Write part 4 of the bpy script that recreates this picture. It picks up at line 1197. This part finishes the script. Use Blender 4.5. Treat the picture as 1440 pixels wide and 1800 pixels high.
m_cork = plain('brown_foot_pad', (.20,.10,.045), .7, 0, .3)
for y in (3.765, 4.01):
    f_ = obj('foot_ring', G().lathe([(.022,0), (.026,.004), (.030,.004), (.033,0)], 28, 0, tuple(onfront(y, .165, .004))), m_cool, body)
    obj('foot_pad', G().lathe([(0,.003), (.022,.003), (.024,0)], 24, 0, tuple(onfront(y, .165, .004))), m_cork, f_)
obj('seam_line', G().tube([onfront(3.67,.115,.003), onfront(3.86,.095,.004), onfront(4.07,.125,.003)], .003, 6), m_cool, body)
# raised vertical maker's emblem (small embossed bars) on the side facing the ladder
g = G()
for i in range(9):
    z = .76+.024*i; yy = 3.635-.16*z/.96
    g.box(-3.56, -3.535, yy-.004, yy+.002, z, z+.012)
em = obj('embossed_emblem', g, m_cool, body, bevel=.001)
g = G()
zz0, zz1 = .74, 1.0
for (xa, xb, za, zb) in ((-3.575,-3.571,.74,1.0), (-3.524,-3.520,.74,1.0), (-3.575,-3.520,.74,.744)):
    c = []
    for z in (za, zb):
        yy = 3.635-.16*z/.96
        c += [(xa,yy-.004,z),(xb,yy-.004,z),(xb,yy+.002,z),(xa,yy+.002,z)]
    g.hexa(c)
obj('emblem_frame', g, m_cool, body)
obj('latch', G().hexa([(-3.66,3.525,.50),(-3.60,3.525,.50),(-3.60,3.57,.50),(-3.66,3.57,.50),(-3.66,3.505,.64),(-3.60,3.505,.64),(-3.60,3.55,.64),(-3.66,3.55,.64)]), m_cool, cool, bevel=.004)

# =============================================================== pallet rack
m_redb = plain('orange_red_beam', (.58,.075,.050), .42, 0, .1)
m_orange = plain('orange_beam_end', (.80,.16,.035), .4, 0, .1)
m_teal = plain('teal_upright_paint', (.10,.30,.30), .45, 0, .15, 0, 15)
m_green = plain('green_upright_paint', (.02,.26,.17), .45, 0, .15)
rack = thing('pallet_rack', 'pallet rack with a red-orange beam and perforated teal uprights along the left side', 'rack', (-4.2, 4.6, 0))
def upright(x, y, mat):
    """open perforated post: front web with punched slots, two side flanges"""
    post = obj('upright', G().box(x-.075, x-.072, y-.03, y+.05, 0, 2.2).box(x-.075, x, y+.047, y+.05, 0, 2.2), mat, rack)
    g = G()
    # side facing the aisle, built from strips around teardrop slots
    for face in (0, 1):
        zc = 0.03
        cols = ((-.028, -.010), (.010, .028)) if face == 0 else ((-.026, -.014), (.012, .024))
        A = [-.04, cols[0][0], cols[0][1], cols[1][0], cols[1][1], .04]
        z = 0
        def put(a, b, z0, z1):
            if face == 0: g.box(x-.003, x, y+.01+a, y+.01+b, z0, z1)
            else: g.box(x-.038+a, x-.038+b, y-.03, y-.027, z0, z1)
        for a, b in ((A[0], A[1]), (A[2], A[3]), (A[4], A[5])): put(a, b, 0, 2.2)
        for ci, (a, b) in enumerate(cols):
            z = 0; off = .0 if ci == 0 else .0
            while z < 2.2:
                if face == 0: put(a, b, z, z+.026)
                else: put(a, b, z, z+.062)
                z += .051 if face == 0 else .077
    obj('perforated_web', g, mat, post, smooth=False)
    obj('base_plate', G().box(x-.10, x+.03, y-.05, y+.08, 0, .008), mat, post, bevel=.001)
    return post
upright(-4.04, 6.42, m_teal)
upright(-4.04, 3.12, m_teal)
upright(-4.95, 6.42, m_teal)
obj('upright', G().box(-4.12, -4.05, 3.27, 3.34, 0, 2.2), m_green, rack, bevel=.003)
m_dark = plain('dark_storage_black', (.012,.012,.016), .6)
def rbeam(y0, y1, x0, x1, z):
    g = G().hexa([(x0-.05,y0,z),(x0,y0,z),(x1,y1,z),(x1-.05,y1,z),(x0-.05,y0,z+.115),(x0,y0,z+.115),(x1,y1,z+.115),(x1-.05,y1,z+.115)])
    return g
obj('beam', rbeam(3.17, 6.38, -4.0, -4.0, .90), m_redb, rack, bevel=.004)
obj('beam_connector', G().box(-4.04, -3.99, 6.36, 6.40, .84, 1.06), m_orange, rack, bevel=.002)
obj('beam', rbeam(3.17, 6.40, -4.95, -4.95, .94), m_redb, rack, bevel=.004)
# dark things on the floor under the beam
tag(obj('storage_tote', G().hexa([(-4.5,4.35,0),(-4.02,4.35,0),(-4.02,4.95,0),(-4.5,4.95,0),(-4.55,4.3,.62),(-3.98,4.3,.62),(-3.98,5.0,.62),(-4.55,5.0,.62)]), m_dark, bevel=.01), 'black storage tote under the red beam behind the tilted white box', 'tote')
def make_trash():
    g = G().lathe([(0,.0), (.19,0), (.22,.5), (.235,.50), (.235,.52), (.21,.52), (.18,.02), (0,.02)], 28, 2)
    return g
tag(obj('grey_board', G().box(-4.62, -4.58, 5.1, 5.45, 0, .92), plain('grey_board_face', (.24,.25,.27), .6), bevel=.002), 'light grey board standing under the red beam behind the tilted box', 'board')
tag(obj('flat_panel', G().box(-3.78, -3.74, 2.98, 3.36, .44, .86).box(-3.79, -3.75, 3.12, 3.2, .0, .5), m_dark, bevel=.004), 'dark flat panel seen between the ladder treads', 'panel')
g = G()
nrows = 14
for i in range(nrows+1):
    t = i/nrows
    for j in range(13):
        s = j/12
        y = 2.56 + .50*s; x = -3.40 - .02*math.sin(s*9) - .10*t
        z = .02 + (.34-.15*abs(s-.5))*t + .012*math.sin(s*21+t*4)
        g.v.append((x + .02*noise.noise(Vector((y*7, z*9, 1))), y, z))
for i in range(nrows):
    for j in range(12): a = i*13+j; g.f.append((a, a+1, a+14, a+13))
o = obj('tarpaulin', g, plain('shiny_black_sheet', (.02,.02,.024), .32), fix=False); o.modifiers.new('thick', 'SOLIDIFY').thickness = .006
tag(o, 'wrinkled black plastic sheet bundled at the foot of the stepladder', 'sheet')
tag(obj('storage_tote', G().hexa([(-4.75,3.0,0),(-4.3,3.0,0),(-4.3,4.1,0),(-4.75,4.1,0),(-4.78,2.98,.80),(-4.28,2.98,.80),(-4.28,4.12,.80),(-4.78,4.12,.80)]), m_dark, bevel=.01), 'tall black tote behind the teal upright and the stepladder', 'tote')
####
▸ **Work instructions**: Extract all of the data above without altering anything.

▸ **Finished task**:
Write part 4 of the bpy script that recreates this picture. It picks up at line 1197. This part finishes the script. Use Blender 4.5. Treat the picture as 1440 pixels wide and 1800 pixels high.
m_cork = plain('brown_foot_pad', (.20,.10,.045), .7, 0, .3)
for y in (3.765, 4.01):
    f_ = obj('foot_ring', G().lathe([(.022,0), (.026,.004), (.030,.004), (.033,0)], 28, 0, tuple(onfront(y, .165, .004))), m_cool, body)
    obj('foot_pad', G().lathe([(0,.003), (.022,.003), (.024,0)], 24, 0, tuple(onfront(y, .165, .004))), m_cork, f_)
obj('seam_line', G().tube([onfront(3.67,.115,.003), onfront(3.86,.095,.004), onfront(4.07,.125,.003)], .003, 6), m_cool, body)
# raised vertical maker's emblem (small embossed bars) on the side facing the ladder
g = G()
for i in range(9):
    z = .76+.024*i; yy = 3.635-.16*z/.96
    g.box(-3.56, -3.535, yy-.004, yy+.002, z, z+.012)
em = obj('embossed_emblem', g, m_cool, body, bevel=.001)
g = G()
zz0, zz1 = .74, 1.0
for (xa, xb, za, zb) in ((-3.575,-3.571,.74,1.0), (-3.524,-3.520,.74,1.0), (-3.575,-3.520,.74,.744)):
    c = []
    for z in (za, zb):
        yy = 3.635-.16*z/.96
        c += [(xa,yy-.004,z),(xb,yy-.004,z),(xb,yy+.002,z),(xa,yy+.002,z)]
    g.hexa(c)
obj('emblem_frame', g, m_cool, body)
obj('latch', G().hexa([(-3.66,3.525,.50),(-3.60,3.525,.50),(-3.60,3.57,.50),(-3.66,3.57,.50),(-3.66,3.505,.64),(-3.60,3.505,.64),(-3.60,3.55,.64),(-3.66,3.55,.64)]), m_cool, cool, bevel=.004)

# =============================================================== pallet rack
m_redb = plain('orange_red_beam', (.58,.075,.050), .42, 0, .1)
m_orange = plain('orange_beam_end', (.80,.16,.035), .4, 0, .1)
m_teal = plain('teal_upright_paint', (.10,.30,.30), .45, 0, .15, 0, 15)
m_green = plain('green_upright_paint', (.02,.26,.17), .45, 0, .15)
rack = thing('pallet_rack', 'pallet rack with a red-orange beam and perforated teal uprights along the left side', 'rack', (-4.2, 4.6, 0))
def upright(x, y, mat):
    """open perforated post: front web with punched slots, two side flanges"""
    post = obj('upright', G().box(x-.075, x-.072, y-.03, y+.05, 0, 2.2).box(x-.075, x, y+.047, y+.05, 0, 2.2), mat, rack)
    g = G()
    # side facing the aisle, built from strips around teardrop slots
    for face in (0, 1):
        zc = 0.03
        cols = ((-.028, -.010), (.010, .028)) if face == 0 else ((-.026, -.014), (.012, .024))
        A = [-.04, cols[0][0], cols[0][1], cols[1][0], cols[1][1], .04]
        z = 0
        def put(a, b, z0, z1):
            if face == 0: g.box(x-.003, x, y+.01+a, y+.01+b, z0, z1)
            else: g.box(x-.038+a, x-.038+b, y-.03, y-.027, z0, z1)
        for a, b in ((A[0], A[1]), (A[2], A[3]), (A[4], A[5])): put(a, b, 0, 2.2)
        for ci, (a, b) in enumerate(cols):
            z = 0; off = .0 if ci == 0 else .0
            while z < 2.2:
                if face == 0: put(a, b, z, z+.026)
                else: put(a, b, z, z+.062)
                z += .051 if face == 0 else .077
    obj('perforated_web', g, mat, post, smooth=False)
    obj('base_plate', G().box(x-.10, x+.03, y-.05, y+.08, 0, .008), mat, post, bevel=.001)
    return post
upright(-4.04, 6.42, m_teal)
upright(-4.04, 3.12, m_teal)
upright(-4.95, 6.42, m_teal)
obj('upright', G().box(-4.12, -4.05, 3.27, 3.34, 0, 2.2), m_green, rack, bevel=.003)
m_dark = plain('dark_storage_black', (.012,.012,.016), .6)
def rbeam(y0, y1, x0, x1, z):
    g = G().hexa([(x0-.05,y0,z),(x0,y0,z),(x1,y1,z),(x1-.05,y1,z),(x0-.05,y0,z+.115),(x0,y0,z+.115),(x1,y1,z+.115),(x1-.05,y1,z+.115)])
    return g
obj('beam', rbeam(3.17, 6.38, -4.0, -4.0, .90), m_redb, rack, bevel=.004)
obj('beam_connector', G().box(-4.04, -3.99, 6.36, 6.40, .84, 1.06), m_orange, rack, bevel=.002)
obj('beam', rbeam(3.17, 6.40, -4.95, -4.95, .94), m_redb, rack, bevel=.004)
# dark things on the floor under the beam
tag(obj('storage_tote', G().hexa([(-4.5,4.35,0),(-4.02,4.35,0),(-4.02,4.95,0),(-4.5,4.95,0),(-4.55,4.3,.62),(-3.98,4.3,.62),(-3.98,5.0,.62),(-4.55,5.0,.62)]), m_dark, bevel=.01), 'black storage tote under the red beam behind the tilted white box', 'tote')
def make_trash():
    g = G().lathe([(0,.0), (.19,0), (.22,.5), (.235,.50), (.235,.52), (.21,.52), (.18,.02), (0,.02)], 28, 2)
    return g
tag(obj('grey_board', G().box(-4.62, -4.58, 5.1, 5.45, 0, .92), plain('grey_board_face', (.24,.25,.27), .6), bevel=.002), 'light grey board standing under the red beam behind the tilted box', 'board')
tag(obj('flat_panel', G().box(-3.78, -3.74, 2.98, 3.36, .44, .86).box(-3.79, -3.75, 3.12, 3.2, .0, .5), m_dark, bevel=.004), 'dark flat panel seen between the ladder treads', 'panel')
g = G()
nrows = 14
for i in range(nrows+1):
    t = i/nrows
    for j in range(13):
        s = j/12
        y = 2.56 + .50*s; x = -3.40 - .02*math.sin(s*9) - .10*t
        z = .02 + (.34-.15*abs(s-.5))*t + .012*math.sin(s*21+t*4)
        g.v.append((x + .02*noise.noise(Vector((y*7, z*9, 1))), y, z))
for i in range(nrows):
    for j in range(12): a = i*13+j; g.f.append((a, a+1, a+14, a+13))
o = obj('tarpaulin', g, plain('shiny_black_sheet', (.02,.02,.024), .32), fix=False); o.modifiers.new('thick', 'SOLIDIFY').thickness = .006
tag(o, 'wrinkled black plastic sheet bundled at the foot of the stepladder', 'sheet')
tag(obj('storage_tote', G().hexa([(-4.75,3.0,0),(-4.3,3.0,0),(-4.3,4.1,0),(-4.75,4.1,0),(-4.78,2.98,.80),(-4.28,2.98,.80),(-4.28,4.12,.80),(-4.78,4.12,.80)]), m_dark, bevel=.01), 'tall black tote behind the teal upright and the stepladder', 'tote')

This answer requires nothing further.